** begin Dataset rows **

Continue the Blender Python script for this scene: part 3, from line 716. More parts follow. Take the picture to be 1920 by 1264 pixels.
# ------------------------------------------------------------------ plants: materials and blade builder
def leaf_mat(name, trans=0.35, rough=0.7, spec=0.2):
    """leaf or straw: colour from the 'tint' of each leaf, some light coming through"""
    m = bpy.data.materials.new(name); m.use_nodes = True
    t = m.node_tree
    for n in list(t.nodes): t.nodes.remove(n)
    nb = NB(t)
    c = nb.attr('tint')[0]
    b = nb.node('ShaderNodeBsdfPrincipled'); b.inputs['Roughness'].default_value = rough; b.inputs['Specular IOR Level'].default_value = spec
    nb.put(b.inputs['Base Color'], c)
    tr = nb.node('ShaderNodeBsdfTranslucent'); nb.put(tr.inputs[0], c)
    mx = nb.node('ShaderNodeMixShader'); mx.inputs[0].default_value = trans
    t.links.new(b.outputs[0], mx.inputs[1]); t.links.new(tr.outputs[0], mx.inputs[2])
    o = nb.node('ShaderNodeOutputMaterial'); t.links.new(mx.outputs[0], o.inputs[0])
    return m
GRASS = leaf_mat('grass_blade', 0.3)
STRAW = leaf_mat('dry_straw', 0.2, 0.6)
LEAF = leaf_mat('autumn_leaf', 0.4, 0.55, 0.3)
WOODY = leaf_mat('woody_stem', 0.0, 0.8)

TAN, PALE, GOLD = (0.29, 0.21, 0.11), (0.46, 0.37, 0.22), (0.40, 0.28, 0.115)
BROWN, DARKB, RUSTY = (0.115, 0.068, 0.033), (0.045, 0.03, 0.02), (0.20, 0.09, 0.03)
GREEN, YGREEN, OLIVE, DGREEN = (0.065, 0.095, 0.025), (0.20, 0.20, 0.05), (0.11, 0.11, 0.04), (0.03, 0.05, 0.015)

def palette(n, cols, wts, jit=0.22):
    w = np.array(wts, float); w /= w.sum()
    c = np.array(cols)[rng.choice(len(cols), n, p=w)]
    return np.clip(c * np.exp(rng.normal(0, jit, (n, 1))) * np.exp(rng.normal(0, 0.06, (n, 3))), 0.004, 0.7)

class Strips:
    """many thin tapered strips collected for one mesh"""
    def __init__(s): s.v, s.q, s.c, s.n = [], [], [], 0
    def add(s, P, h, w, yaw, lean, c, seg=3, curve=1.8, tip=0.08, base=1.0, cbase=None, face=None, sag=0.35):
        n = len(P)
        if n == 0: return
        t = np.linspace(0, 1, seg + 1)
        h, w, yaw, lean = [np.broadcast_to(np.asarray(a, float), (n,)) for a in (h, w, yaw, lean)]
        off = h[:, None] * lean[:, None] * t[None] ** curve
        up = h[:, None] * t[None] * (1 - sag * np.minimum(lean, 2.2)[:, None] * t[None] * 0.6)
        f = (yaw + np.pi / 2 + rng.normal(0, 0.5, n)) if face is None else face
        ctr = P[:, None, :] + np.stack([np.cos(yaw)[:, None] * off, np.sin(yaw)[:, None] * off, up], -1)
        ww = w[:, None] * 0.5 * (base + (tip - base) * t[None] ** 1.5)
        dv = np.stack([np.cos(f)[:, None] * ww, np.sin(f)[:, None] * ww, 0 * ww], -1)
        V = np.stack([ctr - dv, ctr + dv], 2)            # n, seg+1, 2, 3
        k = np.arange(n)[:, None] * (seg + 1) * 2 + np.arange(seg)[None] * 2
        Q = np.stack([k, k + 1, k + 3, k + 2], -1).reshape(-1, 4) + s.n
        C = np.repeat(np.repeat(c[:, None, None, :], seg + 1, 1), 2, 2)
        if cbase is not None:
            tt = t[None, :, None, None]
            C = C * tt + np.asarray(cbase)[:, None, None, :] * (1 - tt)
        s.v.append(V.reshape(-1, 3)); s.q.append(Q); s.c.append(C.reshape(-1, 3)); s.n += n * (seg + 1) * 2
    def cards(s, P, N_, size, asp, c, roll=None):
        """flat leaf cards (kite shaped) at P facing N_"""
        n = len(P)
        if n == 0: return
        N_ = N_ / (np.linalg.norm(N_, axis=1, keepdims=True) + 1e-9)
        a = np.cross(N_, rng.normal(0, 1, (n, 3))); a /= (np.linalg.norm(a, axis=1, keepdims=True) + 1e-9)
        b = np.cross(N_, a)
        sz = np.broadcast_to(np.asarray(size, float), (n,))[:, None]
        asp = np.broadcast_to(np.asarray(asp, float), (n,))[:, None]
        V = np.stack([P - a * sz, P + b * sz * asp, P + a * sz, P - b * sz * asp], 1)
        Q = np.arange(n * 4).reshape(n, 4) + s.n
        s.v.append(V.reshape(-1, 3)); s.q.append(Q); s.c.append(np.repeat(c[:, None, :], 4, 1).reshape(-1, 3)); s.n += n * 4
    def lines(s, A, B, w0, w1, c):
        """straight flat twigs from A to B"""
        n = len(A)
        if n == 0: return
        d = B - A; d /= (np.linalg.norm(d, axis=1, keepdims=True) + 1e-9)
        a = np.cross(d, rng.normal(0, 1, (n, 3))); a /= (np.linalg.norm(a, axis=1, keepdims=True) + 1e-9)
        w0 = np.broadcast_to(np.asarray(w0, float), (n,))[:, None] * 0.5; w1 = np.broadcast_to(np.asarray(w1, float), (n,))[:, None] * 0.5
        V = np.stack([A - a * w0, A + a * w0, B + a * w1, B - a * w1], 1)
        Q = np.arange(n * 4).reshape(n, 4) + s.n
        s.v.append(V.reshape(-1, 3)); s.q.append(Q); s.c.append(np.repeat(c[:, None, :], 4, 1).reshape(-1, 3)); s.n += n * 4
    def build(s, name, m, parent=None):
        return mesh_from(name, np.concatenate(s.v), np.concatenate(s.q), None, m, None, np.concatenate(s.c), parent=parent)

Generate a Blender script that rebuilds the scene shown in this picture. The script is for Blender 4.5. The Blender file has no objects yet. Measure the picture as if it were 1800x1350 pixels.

** end Dataset rows **

Output each record precisely as given.

— Output of the exercise —
Continue the Blender Python script for this scene: part 3, from line 716. More parts follow. Take the picture to be 1920 by 1264 pixels.
# ------------------------------------------------------------------ plants: materials and blade builder
def leaf_mat(name, trans=0.35, rough=0.7, spec=0.2):
    """leaf or straw: colour from the 'tint' of each leaf, some light coming through"""
    m = bpy.data.materials.new(name); m.use_nodes = True
    t = m.node_tree
    for n in list(t.nodes): t.nodes.remove(n)
    nb = NB(t)
    c = nb.attr('tint')[0]
    b = nb.node('ShaderNodeBsdfPrincipled'); b.inputs['Roughness'].default_value = rough; b.inputs['Specular IOR Level'].default_value = spec
    nb.put(b.inputs['Base Color'], c)
    tr = nb.node('ShaderNodeBsdfTranslucent'); nb.put(tr.inputs[0], c)
    mx = nb.node('ShaderNodeMixShader'); mx.inputs[0].default_value = trans
    t.links.new(b.outputs[0], mx.inputs[1]); t.links.new(tr.outputs[0], mx.inputs[2])
    o = nb.node('ShaderNodeOutputMaterial'); t.links.new(mx.outputs[0], o.inputs[0])
    return m
GRASS = leaf_mat('grass_blade', 0.3)
STRAW = leaf_mat('dry_straw', 0.2, 0.6)
LEAF = leaf_mat('autumn_leaf', 0.4, 0.55, 0.3)
WOODY = leaf_mat('woody_stem', 0.0, 0.8)

TAN, PALE, GOLD = (0.29, 0.21, 0.11), (0.46, 0.37, 0.22), (0.40, 0.28, 0.115)
BROWN, DARKB, RUSTY = (0.115, 0.068, 0.033), (0.045, 0.03, 0.02), (0.20, 0.09, 0.03)
GREEN, YGREEN, OLIVE, DGREEN = (0.065, 0.095, 0.025), (0.20, 0.20, 0.05), (0.11, 0.11, 0.04), (0.03, 0.05, 0.015)

def palette(n, cols, wts, jit=0.22):
    w = np.array(wts, float); w /= w.sum()
    c = np.array(cols)[rng.choice(len(cols), n, p=w)]
    return np.clip(c * np.exp(rng.normal(0, jit, (n, 1))) * np.exp(rng.normal(0, 0.06, (n, 3))), 0.004, 0.7)

class Strips:
    """many thin tapered strips collected for one mesh"""
    def __init__(s): s.v, s.q, s.c, s.n = [], [], [], 0
    def add(s, P, h, w, yaw, lean, c, seg=3, curve=1.8, tip=0.08, base=1.0, cbase=None, face=None, sag=0.35):
        n = len(P)
        if n == 0: return
        t = np.linspace(0, 1, seg + 1)
        h, w, yaw, lean = [np.broadcast_to(np.asarray(a, float), (n,)) for a in (h, w, yaw, lean)]
        off = h[:, None] * lean[:, None] * t[None] ** curve
        up = h[:, None] * t[None] * (1 - sag * np.minimum(lean, 2.2)[:, None] * t[None] * 0.6)
        f = (yaw + np.pi / 2 + rng.normal(0, 0.5, n)) if face is None else face
        ctr = P[:, None, :] + np.stack([np.cos(yaw)[:, None] * off, np.sin(yaw)[:, None] * off, up], -1)
        ww = w[:, None] * 0.5 * (base + (tip - base) * t[None] ** 1.5)
        dv = np.stack([np.cos(f)[:, None] * ww, np.sin(f)[:, None] * ww, 0 * ww], -1)
        V = np.stack([ctr - dv, ctr + dv], 2)            # n, seg+1, 2, 3
        k = np.arange(n)[:, None] * (seg + 1) * 2 + np.arange(seg)[None] * 2
        Q = np.stack([k, k + 1, k + 3, k + 2], -1).reshape(-1, 4) + s.n
        C = np.repeat(np.repeat(c[:, None, None, :], seg + 1, 1), 2, 2)
        if cbase is not None:
            tt = t[None, :, None, None]
            C = C * tt + np.asarray(cbase)[:, None, None, :] * (1 - tt)
        s.v.append(V.reshape(-1, 3)); s.q.append(Q); s.c.append(C.reshape(-1, 3)); s.n += n * (seg + 1) * 2
    def cards(s, P, N_, size, asp, c, roll=None):
        """flat leaf cards (kite shaped) at P facing N_"""
        n = len(P)
        if n == 0: return
        N_ = N_ / (np.linalg.norm(N_, axis=1, keepdims=True) + 1e-9)
        a = np.cross(N_, rng.normal(0, 1, (n, 3))); a /= (np.linalg.norm(a, axis=1, keepdims=True) + 1e-9)
        b = np.cross(N_, a)
        sz = np.broadcast_to(np.asarray(size, float), (n,))[:, None]
        asp = np.broadcast_to(np.asarray(asp, float), (n,))[:, None]
        V = np.stack([P - a * sz, P + b * sz * asp, P + a * sz, P - b * sz * asp], 1)
        Q = np.arange(n * 4).reshape(n, 4) + s.n
        s.v.append(V.reshape(-1, 3)); s.q.append(Q); s.c.append(np.repeat(c[:, None, :], 4, 1).reshape(-1, 3)); s.n += n * 4
    def lines(s, A, B, w0, w1, c):
        """straight flat twigs from A to B"""
        n = len(A)
        if n == 0: return
        d = B - A; d /= (np.linalg.norm(d, axis=1, keepdims=True) + 1e-9)
        a = np.cross(d, rng.normal(0, 1, (n, 3))); a /= (np.linalg.norm(a, axis=1, keepdims=True) + 1e-9)
        w0 = np.broadcast_to(np.asarray(w0, float), (n,))[:, None] * 0.5; w1 = np.broadcast_to(np.asarray(w1, float), (n,))[:, None] * 0.5
        V = np.stack([A - a * w0, A + a * w0, B + a * w1, B - a * w1], 1)
        Q = np.arange(n * 4).reshape(n, 4) + s.n
        s.v.append(V.reshape(-1, 3)); s.q.append(Q); s.c.append(np.repeat(c[:, None, :], 4, 1).reshape(-1, 3)); s.n += n * 4
    def build(s, name, m, parent=None):
        return mesh_from(name, np.concatenate(s.v), np.concatenate(s.q), None, m, None, np.concatenate(s.c), parent=parent)

Generate a Blender script that rebuilds the scene shown in this picture. The script is for Blender 4.5. The Blender file has no objects yet. Measure the picture as if it were 1800x1350 pixels.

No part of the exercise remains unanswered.